With no on-air adverts, NTS relies on a variety of revenue streams. Their DJs are paid through a subscription model, NTS supporters – McAuliffe says their subscribers number in the “tens of thousands”. Festivals in Bali and London, partnerships with institutions like the ICA, Tate and MoMA, and regular block parties on Gillett Square also help pay the bills. Recently, they have also launched a clothing collection with Adidas, and created marketing campaigns for brands like Carhartt, Netflix and Sonos.
“The money has to come from somewhere, and we've been very transparent about that with our listeners,” says McAuliffe. “For a long time it was about survival. It was hard in the early days because we were small and we kind of got pushed around. We needed money, but we did also turn down a lot of things that could have fundamentally changed NTS as a business – big tobacco companies, for example, and some other god-awful organisations. We're super proud about doing that – we've managed to maintain our integrity. We always put music first, and we’re very selective about who we work with.”
As the platform continues to grow and acquire more mainstream partnerships, is there a risk that it loses the grassroots edge that made it so popular in the first place?

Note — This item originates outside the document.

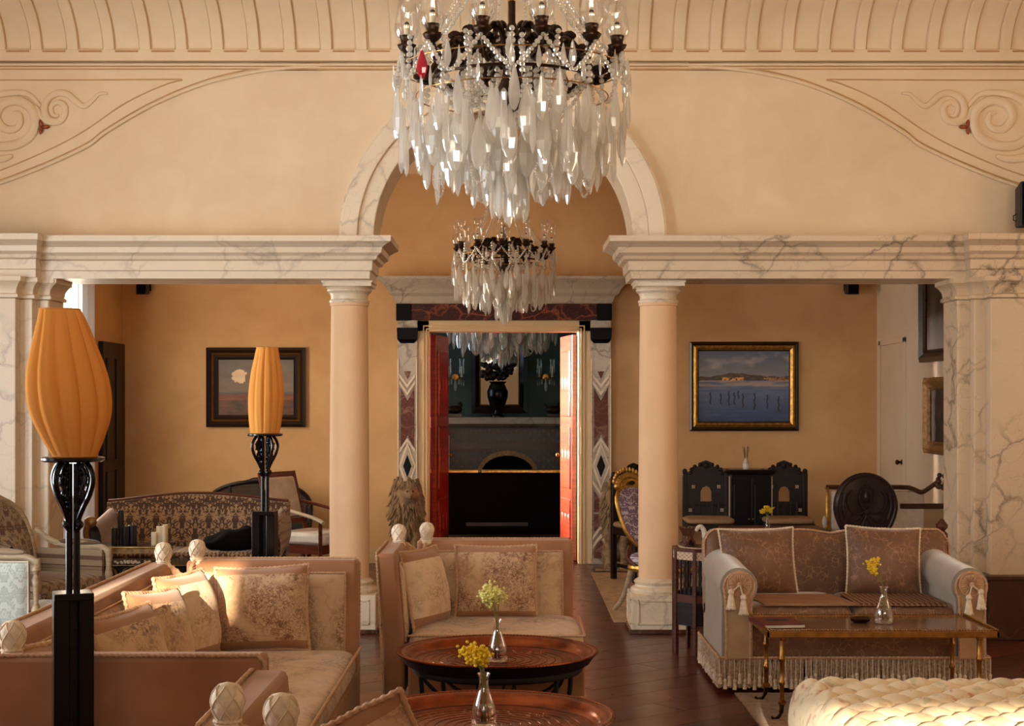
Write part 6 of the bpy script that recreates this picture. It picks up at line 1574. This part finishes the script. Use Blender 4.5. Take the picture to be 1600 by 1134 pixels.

“I feel there's something inherent in the format that slightly prevents it from ever truly shifting, because you can have a billion listeners and the radio is still the same,” says Dill. “There are so many people interested in alternative, non-commercial music that you don't hear pumped out of the radio or a Spotify algorithm. So, if suddenly tomorrow 50 billion people tuned in to the radio, what would really change?”
Adeyemi agrees. “NTS is in a corner of music where the people we're speaking to are deep music lovers and people,” he says. “There are so many people around the world that do that. I don't think we've even scratched the surface.”